PROBLEM TO WORK ON = Every line in the listing below from the one with "Model this scene in Blender with a Python script. Write" through the one with "scene.camera = cam" is to be reproduced exactly, both ends included; leave out the rest.

RECORD EXCERPTS =
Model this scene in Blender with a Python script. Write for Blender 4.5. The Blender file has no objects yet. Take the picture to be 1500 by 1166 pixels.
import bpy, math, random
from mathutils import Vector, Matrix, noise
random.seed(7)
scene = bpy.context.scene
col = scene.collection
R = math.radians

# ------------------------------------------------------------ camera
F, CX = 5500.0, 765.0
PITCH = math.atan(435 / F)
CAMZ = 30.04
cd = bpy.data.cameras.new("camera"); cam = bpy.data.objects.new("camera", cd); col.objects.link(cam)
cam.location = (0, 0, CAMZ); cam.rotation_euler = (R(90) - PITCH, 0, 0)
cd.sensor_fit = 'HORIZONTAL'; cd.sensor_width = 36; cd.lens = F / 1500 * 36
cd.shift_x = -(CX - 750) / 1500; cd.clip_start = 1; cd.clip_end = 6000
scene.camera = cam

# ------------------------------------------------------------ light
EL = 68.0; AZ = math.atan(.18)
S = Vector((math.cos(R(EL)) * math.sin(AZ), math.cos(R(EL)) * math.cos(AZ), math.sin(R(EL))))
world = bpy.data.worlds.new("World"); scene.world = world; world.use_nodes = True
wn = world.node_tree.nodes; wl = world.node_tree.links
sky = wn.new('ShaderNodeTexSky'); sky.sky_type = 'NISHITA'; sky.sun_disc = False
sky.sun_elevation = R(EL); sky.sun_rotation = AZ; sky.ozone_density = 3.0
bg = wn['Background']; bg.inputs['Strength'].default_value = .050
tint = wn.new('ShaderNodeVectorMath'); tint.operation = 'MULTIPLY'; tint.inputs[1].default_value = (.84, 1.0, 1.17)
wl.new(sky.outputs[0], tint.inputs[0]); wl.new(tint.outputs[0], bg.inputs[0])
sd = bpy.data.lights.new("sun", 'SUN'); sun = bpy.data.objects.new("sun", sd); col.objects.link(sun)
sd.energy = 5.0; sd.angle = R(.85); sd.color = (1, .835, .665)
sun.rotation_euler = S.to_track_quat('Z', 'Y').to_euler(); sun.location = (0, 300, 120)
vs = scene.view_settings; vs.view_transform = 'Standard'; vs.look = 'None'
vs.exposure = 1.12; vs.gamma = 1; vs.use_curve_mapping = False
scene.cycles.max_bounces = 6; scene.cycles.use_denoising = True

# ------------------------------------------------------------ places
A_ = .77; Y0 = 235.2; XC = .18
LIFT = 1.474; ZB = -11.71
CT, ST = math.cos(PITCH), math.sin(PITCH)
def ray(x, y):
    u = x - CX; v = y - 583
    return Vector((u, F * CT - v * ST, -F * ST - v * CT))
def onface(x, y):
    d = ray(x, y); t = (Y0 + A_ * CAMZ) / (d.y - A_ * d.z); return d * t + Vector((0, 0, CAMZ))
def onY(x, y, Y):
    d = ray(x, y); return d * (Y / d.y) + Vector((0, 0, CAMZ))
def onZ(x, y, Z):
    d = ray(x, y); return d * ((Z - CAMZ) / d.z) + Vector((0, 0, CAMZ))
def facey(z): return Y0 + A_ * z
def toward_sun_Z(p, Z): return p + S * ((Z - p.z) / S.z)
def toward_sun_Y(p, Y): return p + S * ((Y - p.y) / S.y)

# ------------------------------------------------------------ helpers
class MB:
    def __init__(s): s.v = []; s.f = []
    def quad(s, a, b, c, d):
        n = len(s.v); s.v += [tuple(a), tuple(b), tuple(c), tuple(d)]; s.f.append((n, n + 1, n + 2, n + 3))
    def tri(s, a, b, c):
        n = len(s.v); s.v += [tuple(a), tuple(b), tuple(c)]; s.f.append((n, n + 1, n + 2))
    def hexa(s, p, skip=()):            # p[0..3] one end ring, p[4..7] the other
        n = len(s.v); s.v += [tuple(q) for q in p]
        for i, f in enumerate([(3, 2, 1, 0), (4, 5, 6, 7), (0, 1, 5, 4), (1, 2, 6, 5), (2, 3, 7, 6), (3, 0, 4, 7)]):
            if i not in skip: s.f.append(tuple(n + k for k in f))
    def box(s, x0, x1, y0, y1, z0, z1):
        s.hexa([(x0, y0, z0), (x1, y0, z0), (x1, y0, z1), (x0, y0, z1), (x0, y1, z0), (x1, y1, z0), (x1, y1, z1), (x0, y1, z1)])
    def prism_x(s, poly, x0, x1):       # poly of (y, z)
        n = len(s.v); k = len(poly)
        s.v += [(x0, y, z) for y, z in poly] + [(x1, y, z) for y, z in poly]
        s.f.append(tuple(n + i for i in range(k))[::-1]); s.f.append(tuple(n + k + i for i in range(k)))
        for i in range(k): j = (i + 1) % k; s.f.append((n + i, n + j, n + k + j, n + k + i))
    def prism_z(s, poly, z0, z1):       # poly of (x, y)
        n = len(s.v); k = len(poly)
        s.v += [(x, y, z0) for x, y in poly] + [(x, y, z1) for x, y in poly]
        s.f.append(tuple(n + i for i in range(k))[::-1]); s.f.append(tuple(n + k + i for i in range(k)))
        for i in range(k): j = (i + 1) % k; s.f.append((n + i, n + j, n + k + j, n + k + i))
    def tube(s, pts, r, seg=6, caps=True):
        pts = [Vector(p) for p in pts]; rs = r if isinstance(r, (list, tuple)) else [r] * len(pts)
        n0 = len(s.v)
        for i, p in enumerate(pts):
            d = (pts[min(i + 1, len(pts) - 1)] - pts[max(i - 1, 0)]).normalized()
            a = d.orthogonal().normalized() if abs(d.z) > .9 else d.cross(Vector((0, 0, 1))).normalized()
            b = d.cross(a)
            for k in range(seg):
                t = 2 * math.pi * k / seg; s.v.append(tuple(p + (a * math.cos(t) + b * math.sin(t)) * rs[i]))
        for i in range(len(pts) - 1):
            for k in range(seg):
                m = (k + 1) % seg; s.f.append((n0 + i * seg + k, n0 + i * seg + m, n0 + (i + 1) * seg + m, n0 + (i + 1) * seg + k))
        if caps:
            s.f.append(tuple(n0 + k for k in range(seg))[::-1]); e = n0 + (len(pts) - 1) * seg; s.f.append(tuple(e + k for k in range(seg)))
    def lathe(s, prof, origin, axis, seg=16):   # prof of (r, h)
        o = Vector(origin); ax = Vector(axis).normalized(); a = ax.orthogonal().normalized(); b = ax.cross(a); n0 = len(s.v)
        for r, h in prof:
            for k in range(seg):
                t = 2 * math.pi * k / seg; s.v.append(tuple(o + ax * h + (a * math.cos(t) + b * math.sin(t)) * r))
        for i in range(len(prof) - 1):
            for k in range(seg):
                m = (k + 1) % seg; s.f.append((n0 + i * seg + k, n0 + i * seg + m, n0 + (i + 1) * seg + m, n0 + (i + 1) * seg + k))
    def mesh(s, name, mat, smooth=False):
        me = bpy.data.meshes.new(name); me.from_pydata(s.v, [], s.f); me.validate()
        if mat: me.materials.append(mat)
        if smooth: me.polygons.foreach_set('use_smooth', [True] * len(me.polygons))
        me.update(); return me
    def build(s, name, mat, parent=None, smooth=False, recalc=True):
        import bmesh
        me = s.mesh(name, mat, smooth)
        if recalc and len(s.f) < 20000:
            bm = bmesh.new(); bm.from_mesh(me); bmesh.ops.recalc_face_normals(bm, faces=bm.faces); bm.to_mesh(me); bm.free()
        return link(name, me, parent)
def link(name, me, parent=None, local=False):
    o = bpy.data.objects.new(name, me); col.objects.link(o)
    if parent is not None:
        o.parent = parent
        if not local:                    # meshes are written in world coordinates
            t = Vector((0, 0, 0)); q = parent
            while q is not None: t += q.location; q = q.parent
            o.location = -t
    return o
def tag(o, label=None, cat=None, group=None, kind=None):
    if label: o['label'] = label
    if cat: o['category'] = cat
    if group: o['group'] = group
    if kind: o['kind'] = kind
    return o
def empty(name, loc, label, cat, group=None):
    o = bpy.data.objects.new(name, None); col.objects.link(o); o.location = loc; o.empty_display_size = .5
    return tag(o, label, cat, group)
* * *
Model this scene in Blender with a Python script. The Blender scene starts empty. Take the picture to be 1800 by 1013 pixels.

REPLY TO THE EXERCISE =
Model this scene in Blender with a Python script. Write for Blender 4.5. The Blender file has no objects yet. Take the picture to be 1500 by 1166 pixels.
import bpy, math, random
from mathutils import Vector, Matrix, noise
random.seed(7)
scene = bpy.context.scene
col = scene.collection
R = math.radians

# ------------------------------------------------------------ camera
F, CX = 5500.0, 765.0
PITCH = math.atan(435 / F)
CAMZ = 30.04
cd = bpy.data.cameras.new("camera"); cam = bpy.data.objects.new("camera", cd); col.objects.link(cam)
cam.location = (0, 0, CAMZ); cam.rotation_euler = (R(90) - PITCH, 0, 0)
cd.sensor_fit = 'HORIZONTAL'; cd.sensor_width = 36; cd.lens = F / 1500 * 36
cd.shift_x = -(CX - 750) / 1500; cd.clip_start = 1; cd.clip_end = 6000
scene.camera = cam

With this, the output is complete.